Gold prices are highly sensitive to declining interest rates which decrease the opportunity cost of holding the non-yielding bullion while pressuring the dollar.

Meanwhile, Trump walked out of talks with Democratic congressional leaders on Wednesday over funding for a border wall with Mexico and reopening the government, saying the meeting in the White House was “a total waste of time”.

Asian equities took a breather after an extended rally, as markets awaited more news on U.S.-China trade talks that have raised hopes of a deal to avert an all-out trade war between the economic giants.

China’s commerce ministry said on Thursday that trade talks between Washington and Beijing were progressing, but gave no details on the issues at stake.
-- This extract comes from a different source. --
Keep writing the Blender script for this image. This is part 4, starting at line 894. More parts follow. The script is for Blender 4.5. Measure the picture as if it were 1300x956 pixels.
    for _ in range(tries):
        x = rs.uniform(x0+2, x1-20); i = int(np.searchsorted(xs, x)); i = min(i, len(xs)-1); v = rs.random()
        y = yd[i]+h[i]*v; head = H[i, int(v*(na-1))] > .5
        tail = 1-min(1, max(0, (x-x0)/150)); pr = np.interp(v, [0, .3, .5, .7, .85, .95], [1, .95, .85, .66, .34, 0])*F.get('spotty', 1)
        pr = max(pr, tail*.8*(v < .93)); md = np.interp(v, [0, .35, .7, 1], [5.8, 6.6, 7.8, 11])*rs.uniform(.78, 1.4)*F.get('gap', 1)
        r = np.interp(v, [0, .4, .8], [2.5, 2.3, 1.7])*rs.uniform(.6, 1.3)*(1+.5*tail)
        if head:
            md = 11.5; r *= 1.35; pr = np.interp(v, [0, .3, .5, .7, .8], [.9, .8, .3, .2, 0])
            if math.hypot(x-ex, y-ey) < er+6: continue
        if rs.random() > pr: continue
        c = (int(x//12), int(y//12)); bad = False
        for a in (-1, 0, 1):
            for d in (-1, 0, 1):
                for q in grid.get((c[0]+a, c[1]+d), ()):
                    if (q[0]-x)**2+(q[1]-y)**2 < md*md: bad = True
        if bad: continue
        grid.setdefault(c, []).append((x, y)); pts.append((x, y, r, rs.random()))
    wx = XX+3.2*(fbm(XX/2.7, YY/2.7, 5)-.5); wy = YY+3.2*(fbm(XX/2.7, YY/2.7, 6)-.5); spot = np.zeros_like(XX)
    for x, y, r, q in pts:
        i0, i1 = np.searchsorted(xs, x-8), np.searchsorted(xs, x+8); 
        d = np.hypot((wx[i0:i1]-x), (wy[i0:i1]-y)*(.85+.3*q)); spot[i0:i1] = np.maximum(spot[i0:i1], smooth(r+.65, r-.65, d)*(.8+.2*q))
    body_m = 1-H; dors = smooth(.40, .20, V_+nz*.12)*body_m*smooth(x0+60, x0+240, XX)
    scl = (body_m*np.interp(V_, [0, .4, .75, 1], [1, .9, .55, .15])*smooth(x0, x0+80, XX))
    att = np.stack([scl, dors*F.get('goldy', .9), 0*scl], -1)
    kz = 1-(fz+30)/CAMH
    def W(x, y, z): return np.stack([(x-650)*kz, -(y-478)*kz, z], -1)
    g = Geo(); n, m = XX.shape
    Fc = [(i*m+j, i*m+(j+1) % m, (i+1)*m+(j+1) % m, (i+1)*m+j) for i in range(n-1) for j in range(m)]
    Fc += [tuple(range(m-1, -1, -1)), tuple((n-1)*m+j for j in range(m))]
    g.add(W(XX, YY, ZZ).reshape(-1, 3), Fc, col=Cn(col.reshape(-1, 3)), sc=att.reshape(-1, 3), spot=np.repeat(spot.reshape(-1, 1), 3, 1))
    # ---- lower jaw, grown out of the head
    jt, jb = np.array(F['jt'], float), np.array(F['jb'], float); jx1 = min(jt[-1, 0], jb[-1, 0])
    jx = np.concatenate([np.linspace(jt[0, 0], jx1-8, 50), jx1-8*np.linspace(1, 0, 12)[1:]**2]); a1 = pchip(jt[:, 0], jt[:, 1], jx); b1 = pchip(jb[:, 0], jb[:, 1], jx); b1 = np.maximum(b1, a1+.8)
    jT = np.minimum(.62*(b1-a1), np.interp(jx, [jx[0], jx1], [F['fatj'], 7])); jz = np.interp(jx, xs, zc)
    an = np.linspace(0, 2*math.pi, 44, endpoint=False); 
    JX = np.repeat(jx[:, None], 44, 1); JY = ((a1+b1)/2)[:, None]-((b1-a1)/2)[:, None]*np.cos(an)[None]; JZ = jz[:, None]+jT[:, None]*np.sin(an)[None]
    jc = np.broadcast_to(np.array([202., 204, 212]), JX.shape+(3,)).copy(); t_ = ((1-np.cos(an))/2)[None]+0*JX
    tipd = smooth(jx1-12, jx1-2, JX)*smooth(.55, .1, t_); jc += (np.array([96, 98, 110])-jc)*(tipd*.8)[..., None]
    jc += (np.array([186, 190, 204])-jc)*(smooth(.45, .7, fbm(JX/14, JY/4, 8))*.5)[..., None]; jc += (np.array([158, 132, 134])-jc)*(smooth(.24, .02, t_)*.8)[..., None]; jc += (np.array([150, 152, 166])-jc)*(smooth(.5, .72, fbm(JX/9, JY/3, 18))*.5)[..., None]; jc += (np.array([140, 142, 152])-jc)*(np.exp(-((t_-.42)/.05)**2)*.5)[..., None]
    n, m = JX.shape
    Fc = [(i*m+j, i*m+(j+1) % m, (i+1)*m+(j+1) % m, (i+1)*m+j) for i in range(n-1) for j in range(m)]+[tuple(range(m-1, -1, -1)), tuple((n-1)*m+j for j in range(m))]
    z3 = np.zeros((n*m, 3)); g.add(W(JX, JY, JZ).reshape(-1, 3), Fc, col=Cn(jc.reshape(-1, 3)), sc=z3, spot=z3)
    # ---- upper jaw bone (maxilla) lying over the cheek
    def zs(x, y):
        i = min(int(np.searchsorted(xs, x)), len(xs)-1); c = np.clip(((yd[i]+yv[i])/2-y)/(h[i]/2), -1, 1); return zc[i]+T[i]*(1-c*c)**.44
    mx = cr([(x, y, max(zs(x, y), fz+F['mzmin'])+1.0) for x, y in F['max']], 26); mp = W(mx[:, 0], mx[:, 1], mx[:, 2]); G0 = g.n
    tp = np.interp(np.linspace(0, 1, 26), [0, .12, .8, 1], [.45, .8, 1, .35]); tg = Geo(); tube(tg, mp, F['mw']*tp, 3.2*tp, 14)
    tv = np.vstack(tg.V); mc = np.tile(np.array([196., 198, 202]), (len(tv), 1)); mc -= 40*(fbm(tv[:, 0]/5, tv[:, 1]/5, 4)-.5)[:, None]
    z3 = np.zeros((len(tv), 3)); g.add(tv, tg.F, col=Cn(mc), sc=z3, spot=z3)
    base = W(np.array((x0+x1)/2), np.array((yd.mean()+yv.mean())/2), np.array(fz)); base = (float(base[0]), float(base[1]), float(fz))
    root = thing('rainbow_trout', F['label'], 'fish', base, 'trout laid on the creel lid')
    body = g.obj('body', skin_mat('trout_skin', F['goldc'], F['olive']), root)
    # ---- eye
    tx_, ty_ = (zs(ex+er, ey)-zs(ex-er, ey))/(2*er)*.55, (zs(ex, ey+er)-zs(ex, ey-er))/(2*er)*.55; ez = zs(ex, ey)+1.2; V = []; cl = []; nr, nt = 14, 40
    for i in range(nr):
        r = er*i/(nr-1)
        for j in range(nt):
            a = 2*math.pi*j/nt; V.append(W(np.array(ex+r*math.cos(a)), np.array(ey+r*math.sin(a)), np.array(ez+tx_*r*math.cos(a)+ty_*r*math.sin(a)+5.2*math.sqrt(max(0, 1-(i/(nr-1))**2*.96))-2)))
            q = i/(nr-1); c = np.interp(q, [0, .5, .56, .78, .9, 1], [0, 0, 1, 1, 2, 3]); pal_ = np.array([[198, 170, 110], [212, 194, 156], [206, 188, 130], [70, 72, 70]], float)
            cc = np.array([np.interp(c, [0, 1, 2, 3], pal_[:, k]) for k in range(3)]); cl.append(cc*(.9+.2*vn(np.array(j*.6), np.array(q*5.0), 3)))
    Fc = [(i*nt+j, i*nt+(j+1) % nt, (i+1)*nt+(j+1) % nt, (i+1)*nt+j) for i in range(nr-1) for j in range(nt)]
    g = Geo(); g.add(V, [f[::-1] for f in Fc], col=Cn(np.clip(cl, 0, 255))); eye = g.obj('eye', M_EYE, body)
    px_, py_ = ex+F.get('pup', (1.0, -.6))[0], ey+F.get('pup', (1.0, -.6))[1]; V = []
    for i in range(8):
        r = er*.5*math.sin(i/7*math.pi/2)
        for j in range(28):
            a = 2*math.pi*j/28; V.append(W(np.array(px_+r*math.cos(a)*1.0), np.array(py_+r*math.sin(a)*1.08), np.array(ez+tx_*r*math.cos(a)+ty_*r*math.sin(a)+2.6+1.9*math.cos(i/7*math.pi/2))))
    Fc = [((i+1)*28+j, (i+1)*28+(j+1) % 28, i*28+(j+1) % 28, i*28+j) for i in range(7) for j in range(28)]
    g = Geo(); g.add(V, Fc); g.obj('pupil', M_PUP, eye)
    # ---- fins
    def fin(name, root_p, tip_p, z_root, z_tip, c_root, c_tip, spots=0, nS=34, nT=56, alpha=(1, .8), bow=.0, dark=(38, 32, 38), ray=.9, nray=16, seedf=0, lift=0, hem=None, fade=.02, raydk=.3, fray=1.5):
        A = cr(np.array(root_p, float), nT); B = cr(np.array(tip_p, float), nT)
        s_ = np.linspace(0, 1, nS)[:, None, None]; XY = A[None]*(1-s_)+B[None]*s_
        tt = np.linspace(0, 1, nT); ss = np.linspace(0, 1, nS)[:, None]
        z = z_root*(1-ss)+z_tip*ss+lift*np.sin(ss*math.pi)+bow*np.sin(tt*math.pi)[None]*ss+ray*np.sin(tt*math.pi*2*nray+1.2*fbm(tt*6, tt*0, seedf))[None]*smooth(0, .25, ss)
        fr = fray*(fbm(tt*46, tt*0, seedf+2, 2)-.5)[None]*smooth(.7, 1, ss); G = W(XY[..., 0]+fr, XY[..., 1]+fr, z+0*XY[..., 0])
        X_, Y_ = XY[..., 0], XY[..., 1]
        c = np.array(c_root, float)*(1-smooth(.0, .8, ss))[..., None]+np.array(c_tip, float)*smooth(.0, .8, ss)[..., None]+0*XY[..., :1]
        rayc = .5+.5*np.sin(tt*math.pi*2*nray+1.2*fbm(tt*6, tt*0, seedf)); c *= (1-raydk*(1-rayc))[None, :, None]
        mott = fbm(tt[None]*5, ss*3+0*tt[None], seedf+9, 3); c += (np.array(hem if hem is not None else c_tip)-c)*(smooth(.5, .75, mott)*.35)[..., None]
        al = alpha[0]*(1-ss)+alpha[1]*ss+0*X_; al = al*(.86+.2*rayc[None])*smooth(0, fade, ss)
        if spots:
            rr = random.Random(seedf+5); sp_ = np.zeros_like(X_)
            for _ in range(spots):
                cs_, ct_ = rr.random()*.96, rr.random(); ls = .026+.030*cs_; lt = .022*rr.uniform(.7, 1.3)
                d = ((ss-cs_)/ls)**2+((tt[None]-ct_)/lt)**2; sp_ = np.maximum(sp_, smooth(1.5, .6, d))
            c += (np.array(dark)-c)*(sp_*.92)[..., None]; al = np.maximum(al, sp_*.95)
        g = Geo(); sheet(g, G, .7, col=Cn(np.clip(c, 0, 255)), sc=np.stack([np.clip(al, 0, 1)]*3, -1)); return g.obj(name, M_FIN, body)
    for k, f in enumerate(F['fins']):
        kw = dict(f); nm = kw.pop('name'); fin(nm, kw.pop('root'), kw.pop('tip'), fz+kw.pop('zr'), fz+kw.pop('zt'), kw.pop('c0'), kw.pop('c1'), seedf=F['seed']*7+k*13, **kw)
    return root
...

“With the government shutdown still far from resolved and Chinese trade talks just partly concluded, we are not sure that the turbulence in the equity markets is over just yet,” INTL FCStone analyst Edward Meir said in a note.

“This prompts us to maintain our view that length in gold should be maintained as we wait to see if $1,300 resistance could be taken out more convincingly.”

Holdings in the world’s largest gold-backed exchange-traded fund, SPDR Gold Trust, rose 0.33 percent to 799.18 tonnes on Wednesday.

Among other precious metals, palladium fell 0.5 percent to $1,320.50 per ounce. It scaled an all-time high of $1,342.43 on Wednesday after a Chinese official said the government was contemplating policies to increase domestic buying of automobiles.

Silver was flat at $15.75 per ounce, while platinum inched up 0.1 percent to $825.60.